Architecture
The redevelopment of Freemans Bay’s Phillip’s Block (as Freemans Park was previously known) constitutes one of Auckland’s most ambitious mid-twentieth-century housing experiments, defined by evolving architectural strategies that balance density, landscape, and typological diversity.
The star blocks expressed a more austere and repetitive modernist language: Rectilinear massing, planar façades, and a consistent structural grid that prioritised efficiency and economy over formal variation.
The 1955 proposal for the site – bounded by Beresford, Howe, Wellington, and Hepburn Streets – advanced a carefully composed “mixed development” that responded directly to the steep gully terrain and existing urban grid. Rather than imposing a singular monumental form, the design deployed a range of housing types to articulate scale and spatial hierarchy across the site.
The scheme combined two-storey terrace row houses, long rows of three-storey maisonettes, and a 322-foot multi-storey slab block containing predominantly two-level maisonettes. The terrace houses, positioned prominently along street edges, mediated between the redevelopment and the surrounding neighbourhood fabric. The three-storey maisonette rows were designed with curved shell-concrete roofs, introducing sculptural variation and a distinctive modernist profile. The principal slab block, served by lifts stopping on alternate floors to access two-storey maisonette units, reflected contemporary European planning ideas that sought to combine vertical circulation efficiency with the spatial qualities of duplex living. Across the scheme, unit types ranged from bed-sitting rooms to four-bedroom flats, reinforcing the architectural ambition to accommodate varied household structures within a unified composition.
Crucially, the 1955 design avoided rigid symmetry. Buildings were arranged to frame communal greens of varying sizes, creating a sequence of semi-enclosed open spaces. Pedestrian paths linked these greens, separating foot traffic from vehicles and embedding circulation within landscaped grounds. Architecture and landscape were conceived as interdependent systems: Built form defined the edges of open space, while planting and recreation areas softened and animated the modernist geometry. The intention was to prevent the monotony associated with large-scale housing projects by modulating height, roofline, and massing across the development.
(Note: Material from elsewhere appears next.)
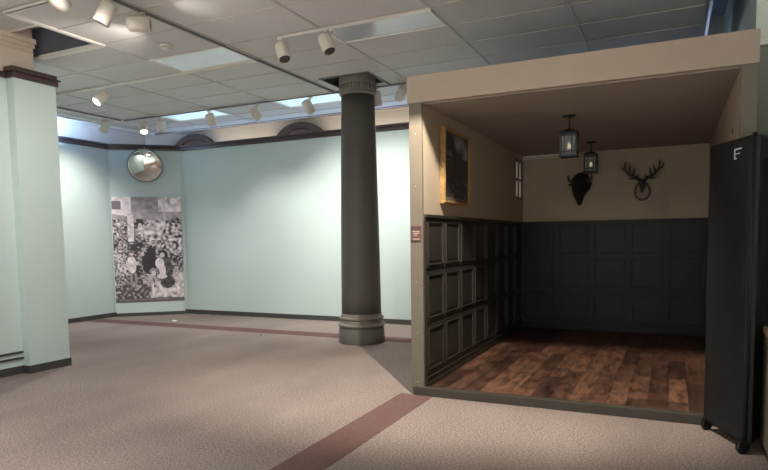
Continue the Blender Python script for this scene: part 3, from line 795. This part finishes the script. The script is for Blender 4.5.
for s in (-1, 1):
    bm = bmesh.new(); tube(bm, [(s*.09, -.16, .11), (s*.135, -.17, .105), (s*.165, -.175, .135), (s*.175, -.175, .18), (s*.165, -.17, .215)], [.03, .027, .021, .013, .004], 12); obj('horn', bm, 'horn', t)
    bm = bmesh.new(); ell(bm, (s*.13, -.13, .06), (.045, .018, .022)); obj('ear', bm, 'fur', t)
    bm = bmesh.new(); ell(bm, (s*.085, -.30, -.005), (.012, .012, .012), 12); obj('eye', bm, 'rubber', t)
bm = bmesh.new()
bmesh.ops.create_uvsphere(bm, u_segments=32, v_segments=16, radius=1, matrix=Matrix.Translation((0, -.012, .08)) @ Matrix.Diagonal((.15, .012, .17, 1)))
obj('mounting_board', bm, 'fur', t)

# deer skull with antlers on a red-brown horseshoe plaque
t = thing('mounted_deer_antlers', 'deer skull with branching antlers on a red-brown plaque on the back wall', 'antler mount', (-.42, YI, 2.2))
bm = bmesh.new()
N = 40; pr = []
for k in range(N):
    a = 2*math.pi*k/N; x = .115*math.sin(a); z = -.145*math.cos(a)
    x *= 1-.10*(z/.145)
    pr.append((x, z))
for y in (0, -.02): pass
a_ = [bm.verts.new((x, 0, z)) for x, z in pr]; b_ = [bm.verts.new((x, -.018, z)) for x, z in pr]
c_ = [bm.verts.new((x*.90, -.026, z*.90)) for x, z in pr]
for k in range(N):
    q = (k+1) % N
    bm.faces.new((a_[k], a_[q], b_[q], b_[k])); bm.faces.new((b_[k], b_[q], c_[q], c_[k]))
bm.faces.new(a_); bm.faces.new(c_)
obj('plaque', bm, 'shield', t)
bm = bmesh.new()
a_ = [bm.verts.new((x*.72, -.0265, z*.76)) for x, z in pr]; b_ = [bm.verts.new((x*.70, -.031, z*.74)) for x, z in pr]
for k in range(N): bm.faces.new((a_[k], a_[(k+1) % N], b_[(k+1) % N], b_[k]))
bm.faces.new(a_); bm.faces.new(b_); obj('felt_field', bm, 'bone', t)
pts = [(0, -.05, .10), (0, -.09, .12), (0, -.12, .06), (0, -.13, -.0), (0, -.125, -.035)]
sk_ = skin('skull', pts, [(0, 1), (1, 2), (2, 3), (3, 4)], [.045, .055, .042, .026, .018], 'antler', t)
for s in (-1, 1):
    bm = bmesh.new()
    main = [(s*.02, -.08, .14), (s*.06, -.11, .175), (s*.12, -.16, .20), (s*.18, -.19, .235), (s*.225, -.19, .30), (s*.235, -.16, .38), (s*.225, -.13, .43)]
    tube(bm, main, [.026, .025, .023, .021, .017, .013, .004], 10)
    for a, b2, c2, r in (((s*.05, -.10, .165), (s*.055, -.17, .185), (s*.05, -.20, .235), .010),
                      ((s*.12, -.16, .20), (s*.11, -.20, .27), (s*.10, -.20, .33), .010),
                      ((s*.18, -.19, .235), (s*.165, -.22, .30), (s*.15, -.21, .36), .010),
                      ((s*.08, -.13, .18), (s*.14, -.19, .165), (s*.19, -.21, .17), .010),
                      ((s*.215, -.19, .28), (s*.27, -.17, .33), (s*.285, -.15, .38), .008)):
        tube(bm, [a, b2, c2], [r*1.5, r*1.2, .004], 8)
    obj('antler', bm, 'antler', t)

# ------------------------------------------------------------------ black wheeled folding case
def caster(parent, x, y):
    bm = bmesh.new()
    box(bm, (-.022, -.022, .062), (.022, .022, .085)); box(bm, (-.022, -.03, .03), (-.018, .03, .07)); box(bm, (.018, -.03, .03), (.022, .03, .07))
    o = obj('caster', bm, 'rubber', parent, loc=(x, y, 0))
    bm = bmesh.new(); lathe(bm, [(.012, -.016), (.036, -.016), (.038, -.012), (.038, .012), (.036, .016), (.012, .016)], 28)
    bmesh.ops.rotate(bm, verts=bm.verts, cent=(0, 0, 0), matrix=Matrix.Rotation(math.pi/2, 3, 'Y'))
    w_ = obj('wheel', bm, 'rubber', o, loc=(0, 0, .038))
def cover(W, T, z0, z1, seed):
    bm = bmesh.new(); nx, nz = 24, 70
    g = {}
    for side in (0, 1):
        for j in range(nz+1):
            for i in range(nx+1):
                u, v = i/nx, j/nz; x = W*u; z = z0+(z1-z0)*v
                e = min(u, 1-u, v*3, (1-v)*3); k = min(1, e*9)
                y = (-1 if side == 0 else 1)*(T/2*(.75+.25*k)+k*.006*mn.noise(Vector((x*5+seed, z*3, side*7))))
                if v > .985: z -= .0
                g[side, i, j] = bm.verts.new((x, y, z))
    for i in range(nx):
        for j in range(nz):
            f = bm.faces.new((g[0, i, j], g[0, i+1, j], g[0, i+1, j+1], g[0, i, j+1])); f.smooth = True
            f = bm.faces.new((g[1, i, j], g[1, i, j+1], g[1, i+1, j+1], g[1, i+1, j])); f.smooth = True
    for i in range(nx):
        for j in (0, nz): bm.faces.new((g[0, i, j], g[0, i+1, j], g[1, i+1, j], g[1, i, j]))
    for j in range(nz):
        for i in (0, nx): bm.faces.new((g[0, i, j], g[0, i, j+1], g[1, i, j+1], g[1, i, j]))
    return bm
pa, pb = Vector((.262, 5.36, 0)), Vector((.490, 4.872, 0))
d = (pb-pa).normalized(); W = (pb-pa).length
t = thing('folding_partition', 'tall black fabric folding partition on casters beside the display room', 'partition', pa, math.atan2(d.y, d.x))
bm = cover(W, .035, .075, 2.215, 1); obj('front_leaf', bm, 'fabric', t)
# pipe frame at the hinge edge
bm = bmesh.new(); tube(bm, [(W+.008, 0, .08), (W+.008, 0, 2.235)], .014, 12); tube(bm, [(0, 0, 2.212), (W, 0, 2.212)], .012, 10); tube(bm, [(0, 0, .085), (W, 0, .085)], .013, 10)
obj('pole', bm, 'fabric', t)
# second leaf folding back to the right
bm = cover(.50, .035, .075, 2.215, 4)
bmesh.ops.transform(bm, matrix=Matrix.Translation((W+.03, 0.01, 0)) @ Matrix.Rotation(math.radians(135), 4, 'Z'), verts=bm.verts)
obj('rear_leaf', bm, 'fabric', t)
caster(t, .015, 0); caster(t, W-.02, 0); caster(t, W+.01, -.03)
# woven brand mark: slanted E-like mark of dashes
bl = [((W-.195, -.0245, 2.140), (W-.105, -.0225, 2.150)), ((W-.195, -.0245, 2.110), (W-.125, -.0225, 2.116)), ((W-.195, -.0245, 2.085), (W-.183, -.0225, 2.140)), ((W-.193, -.0245, 2.076), (W-.165, -.0225, 2.083))]
boxes('logo_label', bl, 'print', t)

# ------------------------------------------------------------------ cabinet at the right edge
t = thing('low_cabinet', 'grey-brown low cabinet with a honey wood top, cut by the right edge', 'cabinet', (.60, 3.5, 0))
boxes('body', [((0, 0, .06), (.6, 1.55, .85))], 'cabinet', t, .003)
boxes('base', [((.012, .012, 0), (.588, 1.538, .06))], 'black', t)
boxes('top', [((-.012, -.012, .85), (.612, 1.562, .885))], 'cabtop', t, .003)

# ------------------------------------------------------------------ scraps on the carpet
def scrap(x, y, s, m, label, group=None):
    bm = bmesh.new()
    rr = random.Random(int(x*100))
    lo = [bm.verts.new((s*(1+.3*rr.random())*math.cos(a), s*.8*(1+.3*rr.random())*math.sin(a), 0)) for a in [k*2*math.pi/7 for k in range(7)]]
    hi = [bm.verts.new((v.co.x*.6, v.co.y*.6, s*.35*(.6+rr.random()))) for v in lo]
    for k in range(7): bm.faces.new((lo[k], lo[(k+1) % 7], hi[(k+1) % 7], hi[k]))
    bm.faces.new(hi); bm.faces.new(lo[::-1])
    tag(obj('paper_scrap' if m == 'scrap' else 'lint_clump', bm, m, loc=(x, y, .003 if SY0 < y < SY1 else 0)), label, 'scrap' if m == 'scrap' else 'lint')
scrap(-8.77, 8.86, .05, 'scrap', 'white paper scrap on the carpet before the garden poster')
scrap(-6.07, 8.02, .025, 'black', 'dark lint clump on the carpet left of the column')
scrap(-4.15, 2.75+.9, .008, 'black', 'tiny dark lint clump on the carpet at the lower left')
However, in 1959 the original plan was abandoned, largely due to financial constraints, and replaced with a more standardised approach centred on the government-designed “star block,” developed under Government Architect Gordon Wilson. Between 1960 and 1967, nine star blocks were constructed on the site. These were freestanding slab buildings, oriented broadly to the cardinal directions and set within open grounds created by filling the former gully with demolition material. Architecturally, the star blocks expressed a more austere and repetitive modernist language: Rectilinear massing, planar façades, and a consistent structural grid that prioritised efficiency and economy over formal variation.
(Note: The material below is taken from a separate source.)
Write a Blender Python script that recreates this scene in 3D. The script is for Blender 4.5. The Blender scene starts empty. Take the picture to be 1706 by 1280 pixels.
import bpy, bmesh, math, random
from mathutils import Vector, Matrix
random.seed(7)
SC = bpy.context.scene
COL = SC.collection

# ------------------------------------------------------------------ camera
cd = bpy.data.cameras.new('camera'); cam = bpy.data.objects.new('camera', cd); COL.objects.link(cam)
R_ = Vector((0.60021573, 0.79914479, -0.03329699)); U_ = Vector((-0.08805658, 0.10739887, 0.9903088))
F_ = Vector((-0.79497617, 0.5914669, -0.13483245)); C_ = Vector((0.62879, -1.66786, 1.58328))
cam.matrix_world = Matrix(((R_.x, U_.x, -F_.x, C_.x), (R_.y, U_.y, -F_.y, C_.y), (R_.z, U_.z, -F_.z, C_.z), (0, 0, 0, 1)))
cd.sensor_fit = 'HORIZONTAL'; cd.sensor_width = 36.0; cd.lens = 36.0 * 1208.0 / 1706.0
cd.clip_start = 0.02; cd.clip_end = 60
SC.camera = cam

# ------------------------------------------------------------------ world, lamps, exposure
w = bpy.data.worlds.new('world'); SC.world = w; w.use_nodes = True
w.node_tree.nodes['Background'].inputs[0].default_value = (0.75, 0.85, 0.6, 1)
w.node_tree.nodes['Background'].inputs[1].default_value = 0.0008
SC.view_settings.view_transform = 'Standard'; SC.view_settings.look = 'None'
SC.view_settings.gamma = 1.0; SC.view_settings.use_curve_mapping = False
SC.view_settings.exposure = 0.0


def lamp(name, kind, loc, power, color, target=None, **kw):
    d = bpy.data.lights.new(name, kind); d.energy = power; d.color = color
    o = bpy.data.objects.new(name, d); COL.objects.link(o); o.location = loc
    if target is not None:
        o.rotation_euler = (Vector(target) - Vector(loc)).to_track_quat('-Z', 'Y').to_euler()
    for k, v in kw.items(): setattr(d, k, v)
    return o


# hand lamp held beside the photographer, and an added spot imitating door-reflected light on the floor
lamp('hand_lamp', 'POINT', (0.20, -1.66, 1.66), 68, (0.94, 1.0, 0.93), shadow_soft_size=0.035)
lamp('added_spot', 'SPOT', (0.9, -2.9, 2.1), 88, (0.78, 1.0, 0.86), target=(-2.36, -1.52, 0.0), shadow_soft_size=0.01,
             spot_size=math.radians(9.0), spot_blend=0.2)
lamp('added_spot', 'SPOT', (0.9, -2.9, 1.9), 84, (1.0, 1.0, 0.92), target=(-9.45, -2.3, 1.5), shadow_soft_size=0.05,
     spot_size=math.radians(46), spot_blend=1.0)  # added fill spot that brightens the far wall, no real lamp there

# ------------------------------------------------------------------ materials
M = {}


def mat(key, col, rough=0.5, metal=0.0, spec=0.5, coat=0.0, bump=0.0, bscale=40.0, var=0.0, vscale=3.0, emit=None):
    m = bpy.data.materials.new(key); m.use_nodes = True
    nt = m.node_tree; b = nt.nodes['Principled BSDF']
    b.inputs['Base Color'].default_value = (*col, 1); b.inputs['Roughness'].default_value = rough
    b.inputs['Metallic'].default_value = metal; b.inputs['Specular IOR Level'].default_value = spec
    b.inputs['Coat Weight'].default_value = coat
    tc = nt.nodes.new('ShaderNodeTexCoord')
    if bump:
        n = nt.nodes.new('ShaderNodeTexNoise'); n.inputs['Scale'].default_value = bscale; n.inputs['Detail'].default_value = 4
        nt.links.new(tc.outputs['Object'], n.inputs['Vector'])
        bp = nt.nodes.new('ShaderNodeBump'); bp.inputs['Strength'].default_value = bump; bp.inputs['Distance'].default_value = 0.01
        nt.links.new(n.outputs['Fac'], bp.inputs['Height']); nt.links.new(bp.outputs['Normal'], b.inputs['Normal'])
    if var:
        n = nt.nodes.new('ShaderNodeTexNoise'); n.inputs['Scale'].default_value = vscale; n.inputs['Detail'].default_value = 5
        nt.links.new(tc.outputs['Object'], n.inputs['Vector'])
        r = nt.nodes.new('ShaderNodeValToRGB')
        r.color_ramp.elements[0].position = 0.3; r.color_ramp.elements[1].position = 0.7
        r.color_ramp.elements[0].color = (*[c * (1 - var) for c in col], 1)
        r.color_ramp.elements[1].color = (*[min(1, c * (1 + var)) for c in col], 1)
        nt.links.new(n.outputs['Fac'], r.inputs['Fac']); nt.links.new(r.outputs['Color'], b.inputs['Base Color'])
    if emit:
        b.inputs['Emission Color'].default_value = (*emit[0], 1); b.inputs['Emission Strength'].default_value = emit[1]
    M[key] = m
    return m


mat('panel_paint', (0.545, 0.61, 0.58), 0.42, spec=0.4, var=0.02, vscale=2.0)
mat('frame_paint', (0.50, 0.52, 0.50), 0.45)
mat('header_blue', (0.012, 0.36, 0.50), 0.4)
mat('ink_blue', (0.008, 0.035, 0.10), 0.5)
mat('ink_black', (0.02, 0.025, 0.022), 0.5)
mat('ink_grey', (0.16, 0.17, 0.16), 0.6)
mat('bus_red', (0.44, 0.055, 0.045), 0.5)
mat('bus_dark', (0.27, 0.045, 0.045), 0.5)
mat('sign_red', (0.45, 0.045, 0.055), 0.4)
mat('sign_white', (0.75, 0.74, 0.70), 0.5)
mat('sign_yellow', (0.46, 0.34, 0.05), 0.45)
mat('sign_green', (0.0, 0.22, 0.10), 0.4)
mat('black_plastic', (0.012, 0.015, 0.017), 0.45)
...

Importantly, the post-1959 redevelopment did not consist solely of slab blocks. Maisonettes and courtyard or row houses, designed by the Auckland City Architects Department, were incorporated into the overall scheme to broaden the housing mix. This retained, in modified form, the earlier commitment to typological diversity, even as the dominant visual character became defined by the repeated slab form. The integration of these lower-scale elements introduced transitional edges and helped mitigate the monumental scale of the star blocks within the open landscape.
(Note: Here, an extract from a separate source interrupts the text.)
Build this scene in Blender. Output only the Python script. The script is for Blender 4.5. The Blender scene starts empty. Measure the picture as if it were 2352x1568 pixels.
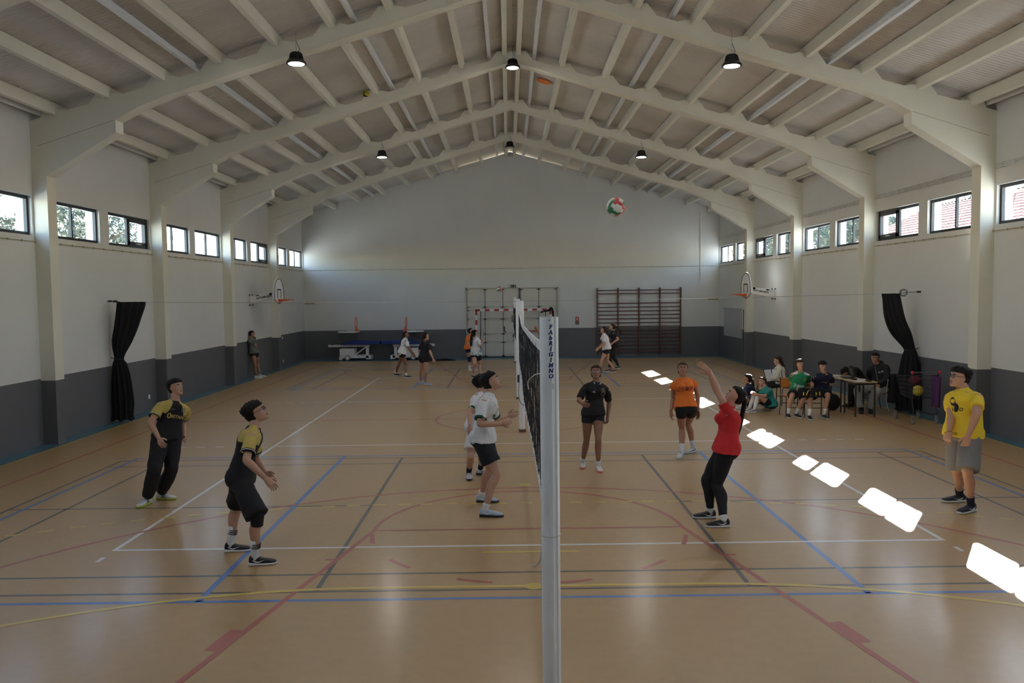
import bpy, bmesh, math, random
from mathutils import Vector, Matrix, noise
from mathutils.bvhtree import BVHTree
D = bpy.data; SC = bpy.context.scene; COL = SC.collection
R = math.radians; PI = math.pi
random.seed(7)

# ---------------------------------------------------------------- camera
def look_camera():
    f, pit, yaw, rol = 1863.8, 0.0590, 0.0039, -0.0116
    cam = D.cameras.new('camera'); co = D.objects.new('camera', cam); COL.objects.link(co)
    cp, sp, cy, sy, cr, sr = math.cos(pit), math.sin(pit), math.cos(yaw), math.sin(yaw), math.cos(rol), math.sin(rol)
    fwd = Vector((sy*cp, cy*cp, -sp)); rt = Vector((cy, -sy, 0)); up = rt.cross(fwd)
    r2 = cr*rt + sr*up; u2 = -sr*rt + cr*up
    m = Matrix((r2, u2, -fwd)).transposed().to_4x4(); m.translation = Vector((-0.198, 0, 2.7155))
    co.matrix_world = m
    cam.sensor_width = 36; cam.lens = f/2352*36; cam.clip_start = .05; cam.clip_end = 500
    SC.camera = co
look_camera()

# ---------------------------------------------------------------- sky, sun, exposure
w = D.worlds.new('sky'); SC.world = w; w.use_nodes = True
nt = w.node_tree; nt.nodes.clear()
sky = nt.nodes.new('ShaderNodeTexSky'); sky.sky_type = 'NISHITA'; sky.sun_disc = False
sky.sun_elevation = R(27.9); sky.sun_rotation = math.atan2(1.044, 1.57); sky.air_density = 1.0; sky.dust_density = .3; sky.ozone_density = 1
bg = nt.nodes.new('ShaderNodeBackground'); bg.inputs[1].default_value = 0.86
ow = nt.nodes.new('ShaderNodeOutputWorld')
nt.links.new(sky.outputs[0], bg.inputs[0]); nt.links.new(bg.outputs[0], ow.inputs[0])
sl = D.lights.new('sun', 'SUN'); sl.energy = 44; sl.angle = R(0.53); sl.color = (1, .97, .92)
so = D.objects.new('sun', sl); COL.objects.link(so); so.location = (30, 45, 30)
so.rotation_euler = Vector((-1.044, -1.57, -1)).to_track_quat('-Z', 'Y').to_euler()
vs = SC.view_settings
SC.display_settings.display_device = 'sRGB'
vs.view_transform = 'Standard'; vs.look = 'None'; vs.gamma = 1; vs.use_curve_mapping = False
vs.exposure = 1.28
SC.cycles.use_denoising = True
SC.cycles.max_bounces = 10; SC.cycles.diffuse_bounces = 6; SC.cycles.glossy_bounces = 3
SC.cycles.transparent_max_bounces = 12; SC.cycles.sample_clamp_indirect = 12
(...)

Landscape remained central to the architectural concept. Buildings were conceived as objects within a continuous green field, with tree planting and open-space planning reinforcing the park-like setting. The final built outcome thus represents a hybrid condition: A shift from the sculpturally varied, site-responsive composition of 1955 to a more standardised modernist ensemble, yet still incorporating maisonettes and row housing within a comprehensive high-density residential landscape.